The “party ranks” are a different matter altogether. This stagnant bog is completely apolitical. The ordinary party member, or even functionary, has not the slightest interest in politics. Such people know they belong to the opposition, and they are also aware that in place of the Russian Federation there once existed the great country, the USSR. Even earlier, before evil Jews and Masonic-Bolsheviks carried out the “catastrophic” revolution (to use the expression of Mr Zyuganov), there was the even greater Russian Empire. Once or twice a year, these people have to attend meetings, and once every two or three years, they have to take part in election campaigns. That’s all.
On people such as these, the article by A. Prohanov and V. Chikin “Operation Mole” had an effect like a meteorite striking a bog. Party members were urged to choose between Zyuganov’s group and his opponents, whom everyone now calls “moles”. No-one wants to make this choice. The situation is simply terrifying. You need to line up behind the winners, but who are they going to be?
The first to land a blow were the Zyuganovites. Immediately after the article appeared, organisational measures began to be taken. The party presidium discussed the developments and passed a resolution condemning the leaders of the Popular Patriotic Union (NPSR). It’s true that the vote was less than overwhelming – 9 to 6. In Stalin’s time a majority of one or two on the Politburo would turn into a two-to-one majority at a Central Committee plenum, and a crushing rejection of the “opposition” at a congress. This used to happen because the apparatus was firmly in the hands of the Stalinist “majority”. Now things are different. The party’s chief apparatchik Valentin Kuptsov, the leader of the Moscow party organisation Aleksandr Kuvaev, and a group of influential secretaries of provincial party committees have finished up among the “moles”. In the history of the Communist Party of the Soviet Union there was only one instance of open conflict between a majority of the politburo and “its” apparatus. This was when Molotov’s “anti-party group” (along with Shapilov, who had aligned himself with them) tried to remove Khrushchev from the leadership. The result was that all the conspirators were removed from their posts; not even Shapilov was spared. Now things are different. How can the opposition be smashed without the help of Kuptsov?

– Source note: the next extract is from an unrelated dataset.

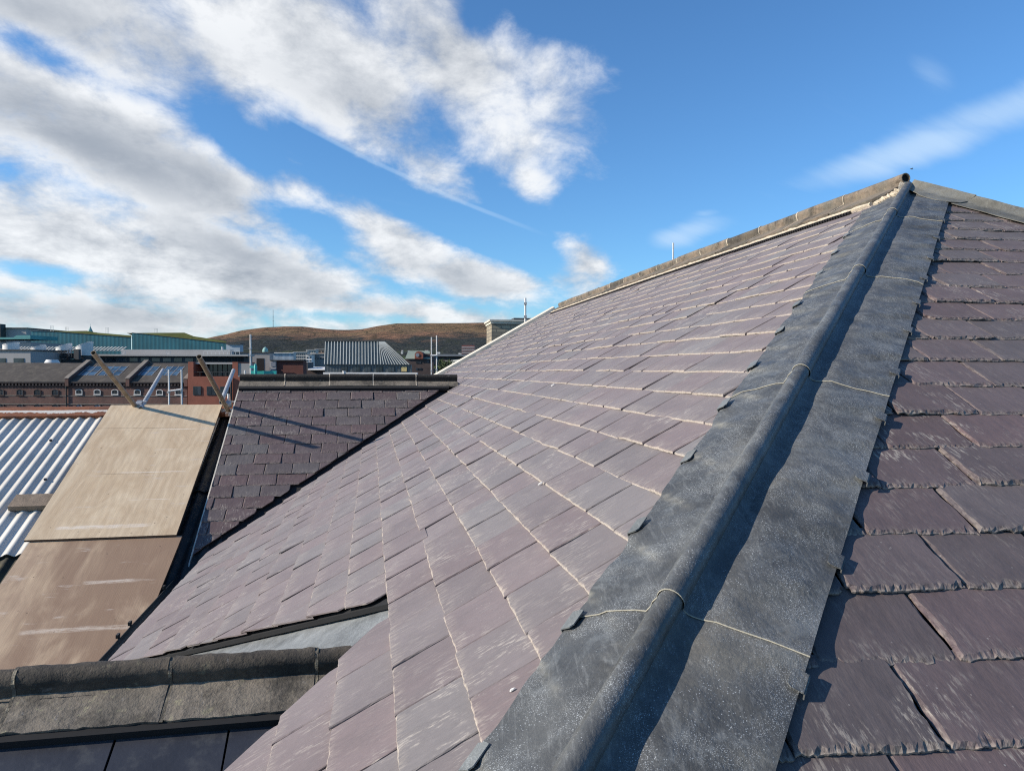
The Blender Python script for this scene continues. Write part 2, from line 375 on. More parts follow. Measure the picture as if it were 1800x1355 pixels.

Meanwhile, the Executive Committee of the NPSR, controlled by the Semigin group, is about to discuss the situation. It is not hard to see that a resolution diametrically opposed to the one for which the KPRF Presidium voted will be adopted there without difficulty. Prokhanov and Chikin can be expelled from the NPSR (these are of course prominent people, but like other “pillars” of the NPSR, they lack their own organisational base). To expel Kuptsov and Kuvaev from the KPRF, however, will be far more difficult, and on the organisational level, more damaging.
A frightful situation, a complete dead-end. The dwellers in the bog are confused and scared. They would prefer to keep silent, but they are not being allowed to. The call has been issued: “Crawl out of your holes, leave your trenches, place your stakes, comrades!”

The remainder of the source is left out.